Mis sous forte pression, accusé de « tout donner » aux Algériens « sans contrepartie », le président français a été poussé à son premier gros dérapage sur l’Algérie en octobre 2021, lorsqu’il a accusé les dirigeants algériens de vivre de « la rente mémorielle » et nié l’existence de l’Algérie en tant que nation avant sa colonisation par la France.
Ce dérapage avait provoqué la première grave crise entre Alger et Paris de l’ère Emmanuel Macron. La crise sera suivie par d’autres. Celle en cours, la plus aiguë de toutes, est le fruit d’un autre énorme coup de pression du même courant sur le président français.
Pendant plusieurs années, l’extrême-droite et la droite dure ont réclamé un « rééquilibrage de la politique maghrébine de la France », jugée alors plus favorable à l’Algérie qu’au Maroc.
Fin juillet dernier, Macron a encore cédé de la plus spectaculaire des manières en reconnaissant la « souveraineté marocaine » sur le Sahara occidental. Un pas qu’aucun président français avant lui n’avait osé franchir, avait fait remarquer la diplomatie algérienne dans sa réaction.
Algérie – France : le courant extrémiste plus que jamais proche du but
De nouvelles affaires, très rapprochées dans le temps, sont venues se greffer à la crise, la rendant inextricable. Il y a l’arrestation de Boualem Sansal à l’aéroport d’Alger vers la mi-novembre, suivie d’une nouvelle salve d’attaques insupportables de l’extrême-droite contre l’Algérie, les révélations d’un ancien terroriste qui a accusé les services français de l’avoir chargé de créer des cellules terroristes en Algérie et enfin l’arrestation d’influenceurs algériens en France.
Comme les précédentes, cette dernière affaire a fait sortir de leurs gonds les mêmes voix de la sphère extrémiste, usant de la même rhétorique contre les autorités algériennes et des mêmes amalgames qui n’épargnent personne.
Trois individus ont été arrêtés par les autorités françaises pour avoir lancé des appels à la violence contre des activistes algériens.
Ces faits délictuels devaient être traités comme tels par la justice française, mais ils ont vite pris les allures d’une affaire d’État dans les médias habitués à taper sur l’Algérie et chez les hommes politiques de la même sphère.
Les mêmes voix n’ont pas hésité à soupçonner « le pouvoir algérien » à chercher à « déstabiliser » la France.
La Grande mosquée de Paris a été accusée, contre tout bon sens, sur la chaîne de télévision CNews d’avoir de telles velléités.

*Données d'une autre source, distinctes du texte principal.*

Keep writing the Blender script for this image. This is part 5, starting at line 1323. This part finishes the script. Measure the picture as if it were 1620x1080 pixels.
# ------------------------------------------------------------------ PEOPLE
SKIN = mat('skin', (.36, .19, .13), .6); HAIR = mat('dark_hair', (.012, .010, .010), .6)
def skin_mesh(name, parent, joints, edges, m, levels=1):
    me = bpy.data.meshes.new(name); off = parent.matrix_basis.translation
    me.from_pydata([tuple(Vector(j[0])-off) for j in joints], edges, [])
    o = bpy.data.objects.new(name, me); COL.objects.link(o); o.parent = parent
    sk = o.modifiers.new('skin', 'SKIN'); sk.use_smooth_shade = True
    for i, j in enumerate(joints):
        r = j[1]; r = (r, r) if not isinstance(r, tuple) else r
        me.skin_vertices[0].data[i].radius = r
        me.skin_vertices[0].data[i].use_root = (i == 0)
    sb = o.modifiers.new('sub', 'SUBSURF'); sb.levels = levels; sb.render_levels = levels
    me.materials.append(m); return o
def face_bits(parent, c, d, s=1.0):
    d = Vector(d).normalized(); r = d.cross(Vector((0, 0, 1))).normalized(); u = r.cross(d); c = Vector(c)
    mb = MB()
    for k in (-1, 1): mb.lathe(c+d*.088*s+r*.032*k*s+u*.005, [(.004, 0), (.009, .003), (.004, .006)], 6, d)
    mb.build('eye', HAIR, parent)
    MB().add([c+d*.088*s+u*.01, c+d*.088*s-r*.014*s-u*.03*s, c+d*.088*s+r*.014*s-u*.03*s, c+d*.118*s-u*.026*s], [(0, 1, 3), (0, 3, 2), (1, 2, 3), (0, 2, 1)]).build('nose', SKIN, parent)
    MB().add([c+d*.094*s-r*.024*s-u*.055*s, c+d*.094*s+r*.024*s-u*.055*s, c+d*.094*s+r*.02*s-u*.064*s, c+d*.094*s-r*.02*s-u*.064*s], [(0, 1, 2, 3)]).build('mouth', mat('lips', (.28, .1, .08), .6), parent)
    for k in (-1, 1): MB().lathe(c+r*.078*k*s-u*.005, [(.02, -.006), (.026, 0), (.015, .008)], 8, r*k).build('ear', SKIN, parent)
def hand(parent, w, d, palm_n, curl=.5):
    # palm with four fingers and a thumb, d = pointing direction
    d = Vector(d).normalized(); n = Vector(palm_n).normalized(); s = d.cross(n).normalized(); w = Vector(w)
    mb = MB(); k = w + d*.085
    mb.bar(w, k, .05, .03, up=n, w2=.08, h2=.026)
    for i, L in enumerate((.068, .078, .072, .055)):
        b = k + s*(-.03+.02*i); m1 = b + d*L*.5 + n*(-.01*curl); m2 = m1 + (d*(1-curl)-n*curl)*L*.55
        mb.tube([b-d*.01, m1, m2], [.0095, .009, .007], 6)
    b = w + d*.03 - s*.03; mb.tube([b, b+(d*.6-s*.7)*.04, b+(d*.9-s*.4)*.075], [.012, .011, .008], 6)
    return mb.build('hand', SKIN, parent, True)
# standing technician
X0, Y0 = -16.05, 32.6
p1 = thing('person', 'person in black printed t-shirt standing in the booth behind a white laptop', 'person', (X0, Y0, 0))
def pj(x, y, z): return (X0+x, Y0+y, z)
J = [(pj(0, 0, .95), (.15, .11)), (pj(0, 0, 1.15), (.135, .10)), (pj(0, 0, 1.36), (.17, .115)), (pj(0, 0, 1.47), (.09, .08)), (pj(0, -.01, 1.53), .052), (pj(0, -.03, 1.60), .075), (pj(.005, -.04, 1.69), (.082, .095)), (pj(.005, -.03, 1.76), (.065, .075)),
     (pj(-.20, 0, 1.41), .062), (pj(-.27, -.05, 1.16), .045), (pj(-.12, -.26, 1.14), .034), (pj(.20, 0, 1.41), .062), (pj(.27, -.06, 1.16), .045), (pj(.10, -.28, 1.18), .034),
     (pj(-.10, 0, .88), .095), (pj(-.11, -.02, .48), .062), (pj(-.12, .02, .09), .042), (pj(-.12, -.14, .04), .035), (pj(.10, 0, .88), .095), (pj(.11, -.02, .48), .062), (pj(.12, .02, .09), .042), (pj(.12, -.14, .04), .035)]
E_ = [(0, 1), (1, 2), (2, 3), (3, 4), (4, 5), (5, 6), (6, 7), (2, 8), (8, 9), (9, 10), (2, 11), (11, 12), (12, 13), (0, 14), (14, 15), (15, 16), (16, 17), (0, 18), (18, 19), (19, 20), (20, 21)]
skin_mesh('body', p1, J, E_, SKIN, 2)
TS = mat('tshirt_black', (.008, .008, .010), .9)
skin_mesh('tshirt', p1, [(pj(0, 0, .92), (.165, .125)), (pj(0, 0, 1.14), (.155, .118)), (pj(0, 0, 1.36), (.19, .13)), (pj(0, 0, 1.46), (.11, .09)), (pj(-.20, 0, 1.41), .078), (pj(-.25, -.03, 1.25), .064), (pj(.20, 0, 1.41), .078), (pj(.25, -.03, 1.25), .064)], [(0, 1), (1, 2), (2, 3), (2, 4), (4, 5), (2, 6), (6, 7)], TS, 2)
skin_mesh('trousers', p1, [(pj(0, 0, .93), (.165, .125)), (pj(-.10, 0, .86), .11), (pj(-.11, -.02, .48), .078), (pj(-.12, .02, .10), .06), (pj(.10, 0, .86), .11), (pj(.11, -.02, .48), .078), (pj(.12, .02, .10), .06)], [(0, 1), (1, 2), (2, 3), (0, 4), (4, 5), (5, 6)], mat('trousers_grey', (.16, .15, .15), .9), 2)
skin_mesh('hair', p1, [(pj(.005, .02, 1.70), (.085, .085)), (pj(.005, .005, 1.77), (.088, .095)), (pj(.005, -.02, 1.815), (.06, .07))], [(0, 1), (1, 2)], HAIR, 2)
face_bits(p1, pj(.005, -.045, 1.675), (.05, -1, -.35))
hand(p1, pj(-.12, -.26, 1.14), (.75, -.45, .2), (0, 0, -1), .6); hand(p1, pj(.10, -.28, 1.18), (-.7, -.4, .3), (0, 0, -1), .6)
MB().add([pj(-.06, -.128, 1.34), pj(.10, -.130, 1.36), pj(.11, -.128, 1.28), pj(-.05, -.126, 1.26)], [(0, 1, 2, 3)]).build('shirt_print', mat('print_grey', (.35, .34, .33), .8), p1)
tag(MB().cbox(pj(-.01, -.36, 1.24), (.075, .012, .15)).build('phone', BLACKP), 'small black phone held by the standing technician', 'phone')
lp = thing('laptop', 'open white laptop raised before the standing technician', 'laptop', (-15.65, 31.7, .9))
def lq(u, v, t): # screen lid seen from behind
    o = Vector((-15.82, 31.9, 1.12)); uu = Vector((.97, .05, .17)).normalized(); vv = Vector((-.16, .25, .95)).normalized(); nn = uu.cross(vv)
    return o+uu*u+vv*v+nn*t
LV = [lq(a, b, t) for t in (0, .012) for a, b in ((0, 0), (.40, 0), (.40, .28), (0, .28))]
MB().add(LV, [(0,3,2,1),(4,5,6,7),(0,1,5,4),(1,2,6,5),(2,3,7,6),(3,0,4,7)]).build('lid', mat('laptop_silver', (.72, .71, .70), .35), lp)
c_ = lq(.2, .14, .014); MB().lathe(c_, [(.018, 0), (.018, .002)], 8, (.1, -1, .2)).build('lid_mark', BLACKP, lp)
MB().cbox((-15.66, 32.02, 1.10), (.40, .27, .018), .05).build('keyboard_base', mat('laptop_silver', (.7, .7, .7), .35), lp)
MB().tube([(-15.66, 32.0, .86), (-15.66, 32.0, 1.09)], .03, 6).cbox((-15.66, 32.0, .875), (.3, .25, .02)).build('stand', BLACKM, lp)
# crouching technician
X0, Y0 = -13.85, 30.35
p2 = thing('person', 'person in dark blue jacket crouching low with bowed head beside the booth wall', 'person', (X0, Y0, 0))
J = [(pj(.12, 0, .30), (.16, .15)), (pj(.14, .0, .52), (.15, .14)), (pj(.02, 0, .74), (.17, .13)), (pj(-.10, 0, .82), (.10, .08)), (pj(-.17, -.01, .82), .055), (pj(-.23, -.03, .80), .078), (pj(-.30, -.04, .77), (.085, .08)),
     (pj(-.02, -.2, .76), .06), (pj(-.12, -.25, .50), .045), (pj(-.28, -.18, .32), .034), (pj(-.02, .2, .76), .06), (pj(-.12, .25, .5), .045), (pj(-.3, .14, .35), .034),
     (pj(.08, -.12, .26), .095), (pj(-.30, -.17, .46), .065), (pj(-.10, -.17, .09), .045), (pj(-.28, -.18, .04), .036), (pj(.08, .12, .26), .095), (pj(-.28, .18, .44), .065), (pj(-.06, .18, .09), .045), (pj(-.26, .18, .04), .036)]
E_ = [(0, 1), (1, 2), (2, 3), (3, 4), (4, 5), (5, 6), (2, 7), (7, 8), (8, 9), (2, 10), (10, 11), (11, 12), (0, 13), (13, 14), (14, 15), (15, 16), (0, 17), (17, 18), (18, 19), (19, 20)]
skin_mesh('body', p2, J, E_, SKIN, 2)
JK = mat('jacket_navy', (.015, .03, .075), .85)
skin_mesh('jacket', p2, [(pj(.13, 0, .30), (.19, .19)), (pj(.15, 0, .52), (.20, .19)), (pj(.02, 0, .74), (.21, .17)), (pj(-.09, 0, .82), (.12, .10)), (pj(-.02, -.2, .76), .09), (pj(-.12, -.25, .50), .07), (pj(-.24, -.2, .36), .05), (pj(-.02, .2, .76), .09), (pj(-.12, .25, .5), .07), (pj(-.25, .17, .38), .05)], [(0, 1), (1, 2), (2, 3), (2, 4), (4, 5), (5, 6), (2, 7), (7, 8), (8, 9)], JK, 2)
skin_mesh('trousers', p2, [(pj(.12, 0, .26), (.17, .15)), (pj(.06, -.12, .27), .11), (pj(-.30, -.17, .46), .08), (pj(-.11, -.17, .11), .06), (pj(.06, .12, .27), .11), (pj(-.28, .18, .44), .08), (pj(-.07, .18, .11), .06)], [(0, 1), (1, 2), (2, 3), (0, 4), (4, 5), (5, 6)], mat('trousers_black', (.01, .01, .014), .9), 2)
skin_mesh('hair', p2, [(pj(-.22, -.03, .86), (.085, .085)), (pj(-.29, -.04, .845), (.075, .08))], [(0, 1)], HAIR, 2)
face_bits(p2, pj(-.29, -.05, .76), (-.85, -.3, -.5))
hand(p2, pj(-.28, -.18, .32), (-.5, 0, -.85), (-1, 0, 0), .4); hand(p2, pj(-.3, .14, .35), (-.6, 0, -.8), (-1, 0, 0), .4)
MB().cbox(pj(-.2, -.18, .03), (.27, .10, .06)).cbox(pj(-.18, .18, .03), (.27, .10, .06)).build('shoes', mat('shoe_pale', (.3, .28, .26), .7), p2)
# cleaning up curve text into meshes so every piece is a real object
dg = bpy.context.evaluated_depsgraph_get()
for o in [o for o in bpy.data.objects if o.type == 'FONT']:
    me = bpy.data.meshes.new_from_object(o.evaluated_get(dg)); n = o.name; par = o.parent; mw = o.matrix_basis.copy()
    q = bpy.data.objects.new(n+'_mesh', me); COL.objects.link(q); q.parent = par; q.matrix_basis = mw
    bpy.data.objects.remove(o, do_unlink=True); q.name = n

L’institution religieuse est désormais dans le collimateur du courant hostile à l’Algérie qui englobe des personnes au-delà du cercle des nostalgiques de l’Algérie française.
Comme à chaque crise entre les deux pays, chaque attentat ou fait divers, c’est toute la communauté algérienne qui est montrée du doigt et stigmatisée.

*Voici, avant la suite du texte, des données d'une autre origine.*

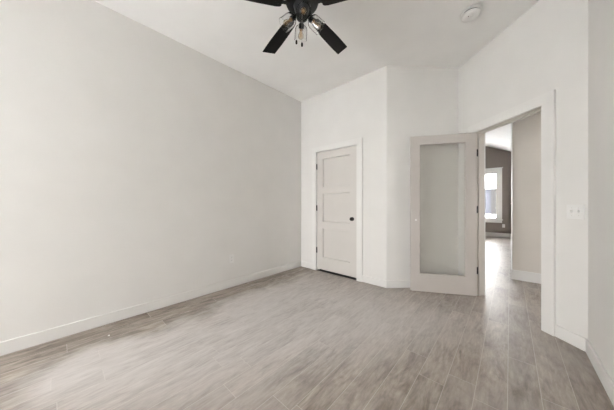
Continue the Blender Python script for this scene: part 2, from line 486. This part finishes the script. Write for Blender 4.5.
d1 = empty('door_1', FF @ T(CD0+.023, 0.003, 0), 'closed greige closet door with three recessed panels and black knob', 'door', kind='structure')
DW, DT, Z0, Z1 = CD1-CD0-.046, .035, .034, CDH-.024
mb = MB(); st = .122
rails = [(Z0, .245), (.735, .853), (1.335, 1.448), (1.925, Z1)]
mb.box((0, 0, Z0), (st, DT, Z1)); mb.box((DW-st, 0, Z0), (DW, DT, Z1))
for a, b in rails: mb.box((st, 0, a), (DW-st, DT, b))
mb.build('door_frame', M['door'], d1, bevel=.001)
for (a, b), (c, e) in zip(rails, rails[1:]):
    p = MB(); p.box((st-.004, .019, b-.004), (DW-st+.004, .028, c+.004))
    sticking(p, st, DW-st, b, c, .0008, .0195, .006); p.build('panel', M['door'], d1)
for z in (.355, 1.085, 1.80): hinge(d1, T(-.002, -.007, 0), z, r=.010, leaf=(.004, .012, .001))
kn = MB()
km = T(DW-.075, 0, .925) @ R(90, 'X')
kn.lathe([(.029, 0), (.029, .005), (.025, .008), (.013, .009), (.012, .016), (.020, .021), (.027, .028), (.0285, .036), (.025, .044), (.012, .048), (.001, .0485)], 28, km)
kn.build('knob', M['black'], d1, smooth=35)['label'] = 'matte black round knob'

# ------------------------------------------------------------------ open glass door
OPEN = 107.0
GD = FE @ T(ED0+.022, -.004, 0) @ R(-OPEN, 'Z')
d2 = empty('door_2', GD, 'open greige door with a single tall glass pane swung into the room', 'door', kind='structure')
X0, X1, Y0, Y1, Z0, Z1 = .003, .763, .004, .039, .008, EDH-.024
mb = MB(); sl, sr, tr, br = .118, .112, .112, .232
mb.box((X0, Y0, Z0), (X0+sl, Y1, Z1)); mb.box((X1-sr, Y0, Z0), (X1, Y1, Z1))
mb.box((X0+sl, Y0, Z0), (X1-sr, Y1, Z0+br)); mb.box((X0+sl, Y0, Z1-tr), (X1-sr, Y1, Z1))
mb.build('door_frame', M['door2'], d2, bevel=.001)
gx0, gx1, gz0, gz1 = X0+sl, X1-sr, Z0+br, Z1-tr
mb = MB()
sticking(mb, gx0, gx1, gz0, gz1, .0045, .0193, .008); sticking(mb, gx0, gx1, gz0, gz1, .0385, .0237, .008)
mb.build('glazing_bead', M['door2'], d2)
p = MB(); p.box((gx0, .0195, gz0), (gx1, .0235, gz1)); p.build('glass_pane', M['doorglass'], d2)
for z in (.315, 1.085, 1.80):
    hinge(d2, GD.inverted() @ FE @ T(ED0+.0222, -.006, 0), z, leaf=(.004, .036, .0018))
mb = MB(); mb.lathe([(.0125, 0), (.0125, .0012), (.011, .002)], 24, T(X1-.065, Y1, .945) @ R(-90, 'X'))
mb.build('bore_cover', M['trim'], d2, smooth=40)['label'] = 'small pale round cover where the knob would sit'

# ------------------------------------------------------------------ switch and outlets
def plate(w, h, t, mat4=None):
    mb = MB(); mb.prism([(-w/2, -h/2), (w/2, -h/2), (w/2, h/2), (-w/2, h/2)], 0, t); return mb
def wallpoint(frame, s, z): return frame @ T(s, 0, z) @ R(90, 'X')      # local z points into the room
sw = empty('light_switch', wallpoint(FE, 1.323, 1.092), 'white double light switch on the wall right of the doorway', 'light switch')
plate(.116, .116, .006).build('cover_plate', M['plastic'], sw, bevel=.002)
for x in (-.023, .023):
    mb = MB(); mb.box((x-.007, -.014, .006), (x+.007, .014, .0075)); yk = mb.build('toggle_frame', M['plastic'], sw)
    mb = MB(); mb.box((-.0045, -.009, 0), (.0045, .009, .014), T(x, .002, .006) @ R(-22, 'X')); mb.build('toggle', M['plastic'], sw, bevel=.001)
    for y in (-.031, .031):
        mb = MB(); mb.lathe([(.0032, .006), (.0028, .0072)], 10, T(x, y, 0)); mb.build('screw', M['steel'], sw)
def outlet(frame, s, z, label):
    o = empty('electrical_outlet', wallpoint(frame, s, z), label, 'outlet')
    plate(.072, .116, .006).build('cover_plate', M['plastic'], o, bevel=.002)
    for y in (-.0195, .0195):
        mb = MB(); pts = [(.0165*math.cos(a*PI/12), max(-.0135, min(.0135, .0165*math.sin(a*PI/12)))) for a in range(24)]
        mb.prism([(px, y+py) for px, py in pts], .006, .0078); r = mb.build('receptacle', M['plastic'], o)
        mb = MB(); mb.box((-.0075, y-.002, .0078), (-.0055, y+.007, .0082)); mb.box((.0055, y-.001, .0078), (.0075, y+.006, .0082))
        mb.lathe([(.0025, .0078), (.0025, .0082)], 10, T(0, y-.008, 0)); mb.build('slot', M['slot'], r)
    mb = MB(); mb.lathe([(.0032, .006), (.0028, .0072)], 10); mb.build('screw', M['steel'], o)
    return o
outlet(FL, 1.62-RY, .393, 'white wall outlet low on the long left wall')
outlet(FG, 7-.165, .40, 'white wall outlet under the window on the dark far wall')
# a switch on the edge-on side wall of the far room
FS = wall_frame((0.028, 10.3), (0.028, 4.80))[0]
s2 = empty('light_switch', wallpoint(FS, 10.3-7.4, 1.16), 'small white switch plate seen edge on at the hall corner', 'light switch')
plate(.072, .116, .006).build('cover_plate', M['plastic'], s2, bevel=.002)
mb = MB(); mb.box((-.0045, -.009, .004), (.0045, .009, .016), R(-20, 'X')); mb.build('toggle', M['plastic'], s2)

# ------------------------------------------------------------------ smoke detector
sd = empty('smoke_detector', T(-.29, 2.73, H) @ R(180, 'X') @ Matrix.Scale(1.15, 4), 'round white smoke detector on the ceiling', 'smoke detector')
mb = MB(); mb.lathe([(.074, 0), (.076, .004), (.074, .012), (.068, .013)], 48); mb.build('mounting_base', M['plastic'], sd, smooth=30)
mb = MB(); mb.lathe([(.060, .013), (.060, .023)], 48); mb.build('vent_gap', M['slot'], sd, smooth=30)['label'] = 'dark vent gap'
mb = MB(); mb.lathe([(.068, .023), (.069, .028), (.066, .038), (.054, .046), (.034, .050), (.001, .051)], 48); mb.build('cover', M['plastic'], sd, smooth=40)
mb = MB(); mb.lathe([(.010, .045), (.010, .0525), (.008, .054)], 20, T(.012, .022, 0)); mb.build('test_button', M['plastic'], sd, smooth=40)
mb = MB(); mb.lathe([(.004, .045), (.004, .0515)], 10, T(-.012, .030, 0)); mb.build('indicator', M['slot'], sd)

# ------------------------------------------------------------------ ceiling fan
a0 = math.radians(YAW)
FX, FY = 1.83*-math.sin(a0) - .04*math.cos(a0), 1.83*math.cos(a0) - .04*math.sin(a0)
fan = empty('ceiling_fan', T(FX, FY, H) @ R(YAW, 'Z'), 'black five-blade ceiling fan with clear glass lights', 'ceiling fan')
BZ = CAM_H + 1.60 - H                       # blade plane, below the ceiling
def part(mb, name, mat, parent=fan, **k): return mb.build(name, mat, parent, **k)
mb = MB(); mb.lathe([(.001, 0), (.075, 0), (.078, -.012), (.070, -.045), (.045, -.060), (.001, -.060)], 40); part(mb, 'canopy', M['black'], smooth=35)
mb = MB(); mb.lathe([(.001, BZ+.165), (.06, BZ+.165), (.105, BZ+.152), (.128, BZ+.132), (.138, BZ+.095), (.138, BZ+.050), (.128, BZ+.024), (.100, BZ+.012), (.07, BZ+.010), (.062, BZ-.020), (.05, BZ-.066), (.001, BZ-.066)], 48)
mb.lathe([(.014, -.055), (.014, BZ+.168)], 16); part(mb, 'motor_housing', M['black'], smooth=35)
def make_blade():
    mb = MB()
    r0, r1 = .165, .66
    L_ = []; R_ = []
    for k in range(13):
        t = k/12; x = r0+(r1-r0)*t
        w = .049 + .015*math.sin(t*PI*.62)
        L_.append((x+.016*t, w)); R_.append((x-.016*t, -w))
    L_[0] = (r0+.012, .044); R_[0] = (r0+.012, -.044); L_.insert(0, (r0, .034)); R_.insert(0, (r0, -.034))
    pts = R_ + list(reversed(L_))
    mb.prism(pts, -.003, .003)
    return mb
blades = []
for k in range(5):
    ang = 90 - (2.4 + 36 + 72*k)
    m = R(ang, 'Z') @ T(0, 0, BZ) @ R(-4, 'X')
    if k == 0:
        b = make_blade().build('blade', M['blade'], fan, bevel=.0012)
        mb = MB(); mb.prism([(.10, -.016), (.15, -.016), (.19, -.032), (.225, -.026), (.225, .026), (.19, .032), (.15, .016), (.10, .016)], .003, .007)
        for x, y in ((.195, .018), (.195, -.018), (.215, 0)): mb.lathe([(.005, -.0045), (.005, -.003)], 10, T(x, y, 0))
        mb.build('blade_iron', M['black'], b)
        b0 = b
    else: b = copy_tree(b0, fan)
    b.matrix_basis = m
# light kit
mb = MB(); mb.lathe([(.001, BZ-.060), (.048, BZ-.060), (.050, BZ-.072), (.044, BZ-.092), (.030, BZ-.102), (.012, BZ-.106), (.001, BZ-.106)], 36); part(mb, 'light_fitter', M['black'], smooth=35)
proto = None
for k, az in enumerate((90+6, 6, -90+6, 180+6)):
    m = R(az, 'Z') @ T(.046, 0, BZ-.070) @ R(180-50, 'Y')      # local z runs outward and down along the lamp's axis
    if proto is None:
        so = MB(); so.lathe([(.001, -.012), (.013, -.012), (.014, .018), (.021, .022), (.022, .052), (.019, .054), (.001, .054)], 24)
        so = so.build('light_socket', M['black'], fan, smooth=35); proto = so
        mb = MB(); mb.lathe([(.014, .054), (.0145, .066), (.012, .070), (.001, .0705)], 20); mb.build('bulb_base', M['brass'], so, smooth=35)
        mb = MB(); mb.loop_lathe([(.011, .0708), (.013, .080), (.021, .096), (.0235, .110), (.020, .124), (.010, .131), (.001, .1322), (.001, .1312), (.009, .130), (.019, .123), (.0223, .110), (.020, .097), (.0118, .081), (.0098, .0708)], 28)
        mb.build('bulb', M['bulb'], so, smooth=60)
        mb = MB()
        for q in range(6):
            a = q*PI/3; mb.tube([(.004*math.cos(a), .004*math.sin(a), .072), (.009*math.cos(a), .009*math.sin(a), .115)], .0012, 6)
        mb.build('filament', M['filament'], so)
        mb = MB()
        pr = [(.022, .030), (.036, .034), (.047, .046), (.052, .062), (.053, .090), (.053, .128), (.0545, .137)]
        inn = [(r-.0028, z+(.0018 if z < .05 else 0)) for r, z in pr]
        mb.loop_lathe(pr + list(reversed(inn)), 40); mb.build('glass_shade', M['glass'], so, smooth=50)
        o = so
    else: o = copy_tree(proto, fan)
    o.matrix_basis = m
for x, y, ln in ((-.045, -.02, .205), (.0, -.035, .235)):
    z0 = BZ-.075
    mb = MB(); mb.tube([(x*.9, y*.9, z0), (x, y, z0-.04), (x, y, z0-ln)], .0013, 6); ch = mb.build('pull_chain', M['steel'], fan, smooth=60)
    mb = MB(); mb.lathe([(.002, 0), (.0065, -.006), (.0085, -.020), (.007, -.032), (.001, -.036)], 16, T(x, y, z0-ln)); mb.build('pull_knob', M['black'], ch, smooth=40)

# ------------------------------------------------------------------ small leftovers on the floor
mb = MB(); mb.prism([(-.009, -.004), (.002, -.007), (.010, -.001), (.006, .006), (-.005, .006)], 0.0002, .006)
tag(mb.build('plaster_chip', M['chip'], frame=T(-2.61, .30, 0)), 'tiny white plaster chip on the floor near the left baseboard', 'debris')

# ------------------------------------------------------------------ outside
mb = MB(); mb.box((-60, -40, -.7), (60, 90, -.5)); structure(mb.build('ground', M['snow']), 'snow covered ground outside the far window', 'ground')
nh = empty('neighbour_house', T(-4.0, 47, -.5), 'blue-grey house with snowy roof outside the far window', 'house')
mb = MB(); mb.box((-7, 0, 0), (5, 8, 4.2)); mb.build('house_wall', M['siding'], nh)
mb = MB(); mb.prism([(-.6, 4.1), (4, 6.6), (8.6, 4.1), (8.6, 4.3), (4, 6.9), (-.6, 4.3)], -7.5, 5.5, Matrix(((0,0,1,0),(1,0,0,0),(0,1,0,0),(0,0,0,1)))); mb.build('roof', M['snow'], nh)
mb = MB(); mb.box((1.75, -.5, 0), (2.5, 0, 4.1)); mb.build('porch_pillar', M['stone'], nh)
mb = MB(); mb.box((-.5, -.05, .9), (1.0, 0, 2.6)); mb.build('house_window', M['shingle'], nh)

En situation normale, de tels faits resteraient l’œuvre de leurs seuls auteurs sans engager dans le débat public les immigrés algériens, légaux ou pas, y compris ceux frappés d’une OQTF.
Le discours anti-algérien en France a fait beaucoup de mal à la relation bilatérale, réduite aujourd’hui à sa plus simple expression. L’avenir immédiat ne s’annonce pas meilleur maintenant que la légèreté des attaques déborde de la sphère extrémiste pour atteindre des officiels de haut rang.
Après le ministre de l’Intérieur Bruno Retailleau qui répète à chaque sortie sa promesse de « bras de fer » avec l’Algérie, son collègue des Affaires étrangères, Jean-Noël Barrot, s’est mis à remettre en cause les décisions de la justice algérienne à l’encontre de Boualem Sansal. Ce qui, à Alger, est perçu comme une ingérence « inacceptable ».
C’est la retenue observée jusque-là de part et d’autre qui a empêché les deux pays d’aller vers la situation extrême de rupture. Cette sortie brutale au plus haut niveau de l’Etat français risque d’être la donne qui va tout changer, pour ne pas dire le casus belli qui achèvera ce qui reste de la relation bilatérale. Quoi qu’il en soit, le courant extrémiste n’a jamais été aussi proche du but.